The Prudential Control Authority (ACP) has identified practices within credit institutions that could endanger client interests in the management of accounts opened in the name of certain condominium managers. Consequently, pursuant to Article L. 612-30 of the Monetary and Financial Code, the ACP has warned these credit institutions against continuing these practices, which they have indicated they have ceased.

In this instance, these institutions acceded to requests from condominium managers, who held funds entrusted by condominium associations and deposited in client accounts, to freely dispose of these funds and transfer them to third-party credit institutions where they were supposed to be placed. These transfers were executed by debiting accounts known as "mirror" accounts, opened in the name of the managers, which were subject to merger agreements with the client accounts. Under these conditions, no debits appeared on the client accounts, even though the credit balances of these accounts could potentially be offset against the debit balances of the "mirror" accounts.

Such practices may result in funds deposited in the client accounts of managers in the name of condominium owners no longer being available for the allocation mandated by law, namely the payment of expenses for the said condominiums, whereas best practice requires ensuring the preservation of funds entrusted to managers and their availability within the institution.
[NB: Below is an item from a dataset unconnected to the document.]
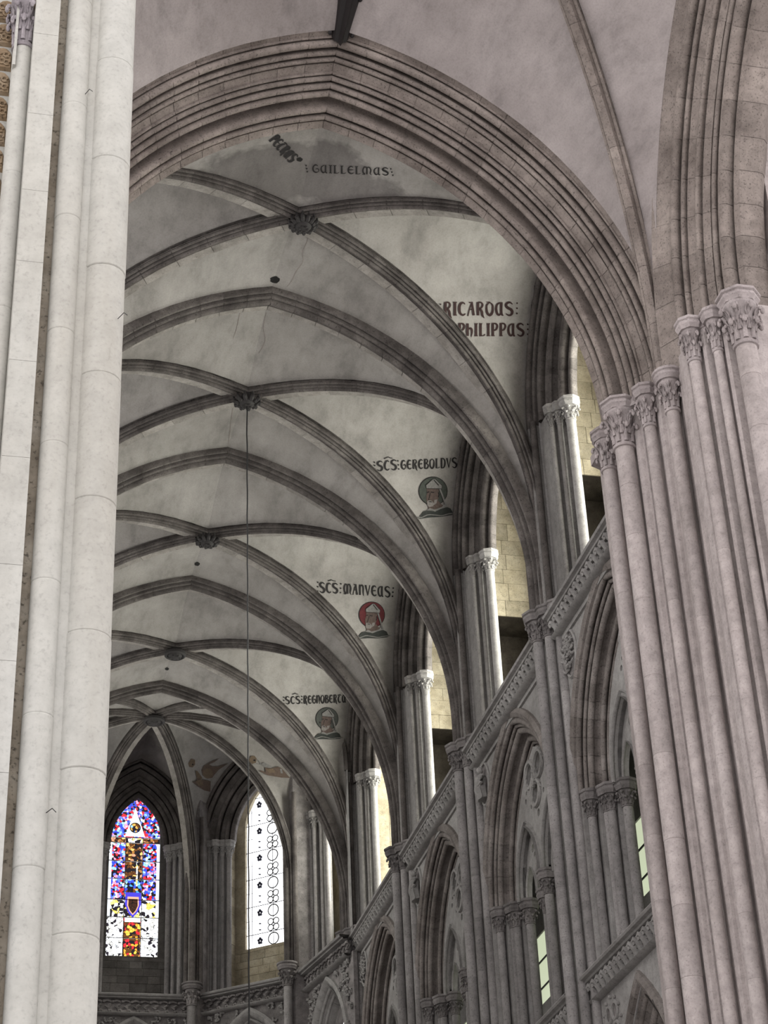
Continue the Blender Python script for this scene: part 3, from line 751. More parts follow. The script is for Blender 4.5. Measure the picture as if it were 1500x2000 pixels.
for i in range(1, 5):
    o, F = clerestory(i)
    # the arch springs at the capitals: z of CZS is below them, so the rolls run down behind
    jamb_caps(o, F, [(1.64, .16, .046), (1.54, .27, .046)], CAPZ, radians(22.5), 'jamb', capm='jamb'); jamb_caps(o, F, [(1.39, .42, .082)], CAPZ, radians(22.5), 'wall', capm='wall')
    tag(o, ['', 'deeply moulded clerestory arch with a bright shaft behind the pinkish pier', 'clerestory arch with bright shaft above the first string course bay past the nearest shaft cluster',
            'clerestory arch with bright shaft between the second and third shaft clusters', 'clerestory arch with bright shaft between the third shaft cluster and the apse'][i], 'arch', 'clerestory arches along the choir wall')
    # passage: reveal wall at the far end of the bay, with a doorway low down
    zl = 17.84 + ZO
    ashlar(wall_r, F, .5, 1.75, zl, 21.2 + ZO, 0, 'tan', .5, .34, .02, 'd', 2.50)
    v = [F(2.52, .3, zl), F(2.52, 1.8, zl), F(2.52, 1.8, 21.6 + ZO), F(2.52, .3, 21.6 + ZO)]
    mk('reveal', v, [(0, 1, 2, 3)], 'tan', wall_r, False)
    if i == 4:
        ashlar(wall_r, F, .5, 1.75, Z_STR, zl, 0, 'tan', .7, .42, .02, 'd', 2.66)
        mk('reveal', [F(2.68, .3, Z_STR), F(2.68, 1.8, Z_STR), F(2.68, 1.8, zl), F(2.68, .3, zl), F(2.5, .3, zl), F(2.5, 1.8, zl)], [(0, 1, 2, 3), (3, 2, 5, 4)], 'tan', wall_r, False)
    else:
        q = [(2.5, .55), (2.5, 1.8), (3.3, 1.8), (3.3, .55)]
        v = [F(t, d, Z_STR) for t, d in q] + [F(t, d, zl) for t, d in q]
        mk('doorway', v, [(1, 2, 6, 5), (2, 3, 7, 6), (3, 0, 4, 7), (4, 5, 6, 7), (0, 1, 2, 3)], 'passage_shade', wall_r, False)
    # near reveal, passage roof and floor
    if i == 1: MB().box((WX + X0 + .6, yc(i) - 2.62, Z_STR), (WX + 1.8, yc(i) - 2.5, 21.3 + ZO)).build('reveal', 'tan', wall_r, False)
    MB().box((WX + X0 + .3, yc(i) - 2.7, 21.45 + ZO), (WX + 2.0, yc(i) + 2.7, 21.6 + ZO)).build('passage_roof', 'tan', wall_r, False)
    MB().box((WX + X0 + .1, yc(i) - 2.59, Z_STR - .5), (WX + 2.0, yc(i) + 2.59, Z_STR - .02)).build('passage_floor', 'wall', wall_r, False)
    # outer wall with the glazed lancet
    A2 = arch_poly(1.5, 1.2, 18.2 + ZO, 15.2 + ZO)
    fill([(-2.6, Z_STR - .1), (2.6, Z_STR - .1), (2.6, 21.6 + ZO), (-2.6, 21.6 + ZO)], [A2], F, 1.72, 1.95, 'outer_wall', 'tan', wall_r)
    w = window('clerestory window of clear glass lighting the passage of the %s bay' % ORD[i])
    mk('pane', [F(t, 1.93, z) for t, z in A2], [tuple(range(len(A2)))], 'day_s', w, False)
    for k in range(6): MB().tube([F(-1.5, 1.9, 15.7 + ZO + k * .62), F(1.5, 1.9, 15.7 + ZO + k * .62)], .015, 4).build('saddle_bar', 'iron', w)
    # wall behind and above the arch head, closing the passage from the vault
    fill(arch_poly(CA, CC, CZS, Z_STR, .45), [], F, .02, .03, 'x', 'wall', wall_r) if False else None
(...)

Consequently, the ACP recommends, in accordance with point 3 of Section II of Article L. 612-1 and the second paragraph of Article L. 612-29-1 of the Monetary and Financial Code, to credit institutions that have in their books client accounts recording funds held by managers on behalf of condominium associations, not to accept that these funds can be transferred to other credit institutions and not to conclude merger agreements allowing the offsetting of credit balances of these accounts against debit balances of other accounts.